The play was profiled in the William Goldman book . Goldman wrote, "The show advertised itself as 'A New Musical with a Cast of 60.' That's got to tell you something.
I mean, when movies have made "a cast of thousands" a cliché, what's "a cast of 60" supposed to do to your pulse? One peek at the program indicated more trouble: the set designer had a box around his name, and when the outstanding billing for a show goes to the set designer, you just know you're in for a bumpy crossing." Goldman estimated the musical lost between $700,000 and $800,000.[2]
The musical (originally called In Someone Else's Sandals) was based on a 1938 Israeli play, King Solomon and the Cobbler. It had been performed in Palestine and New York in Yiddish, and was turned into a 1964 folk musical which toured the world.[3] A new book and score were written for the American production. The book was originally by Erich Segal and Anne Crosswell, although Segal had his name removed from it.
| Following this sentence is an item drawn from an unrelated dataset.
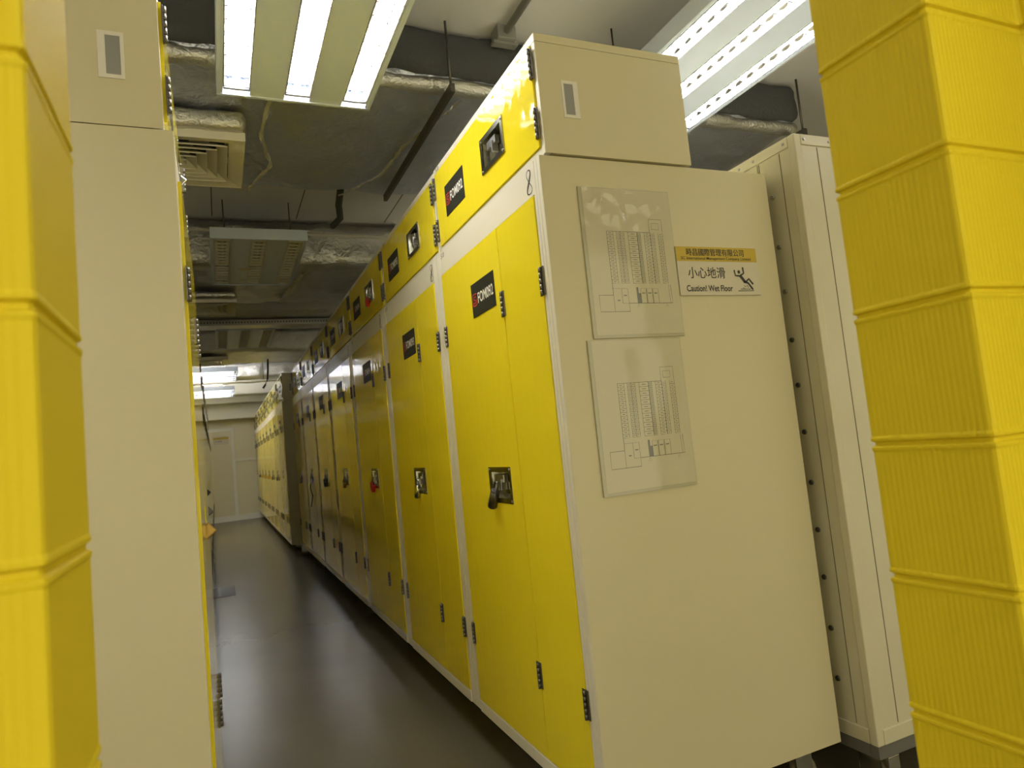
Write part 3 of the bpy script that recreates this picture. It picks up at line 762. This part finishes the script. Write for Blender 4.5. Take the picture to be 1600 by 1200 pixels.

The original director was Michael Benthall and the composer was Ernest Gold, whose work included the film score for Exodus. [4]
Ken Mandelbaum wrote that the show "featured two of the most flop-prone performers of recent musical theatre history, Carmen Mathews (Zenda, Courtin' Time, The Yearling, Dear World, Ambassador, Copperfield) and Karen Morrow (I Had a Ball, A Joyful Noise, The Selling of the President,
The Grass Harp)." John Chapman of the New York News called it a "solemn and very colorful spectacle."[5]
When the show closed in a week, coproducer Zvi Kolitz told the press I’m Solomon had been the 'victim of the arbitrariness, haughtiness, shallowness, and heartlessness of the television critics.' It lost over $700,000, making it and the then recent Darling of the Day the most expensive musical flops to date."[6] Kolitz said the musical "had a couple of nice songs and an extremely silly book. But what places it firmly in the category of the bizarre was the absurdly overblown production it received... there were enormous sets, large choral numbers, harlots, concubines, and belly dancers, all swamping the slender plot, which might have been the basis for a cute off-Broadway musical."[7]
King Solomon and a lookalike peddler change places for the day.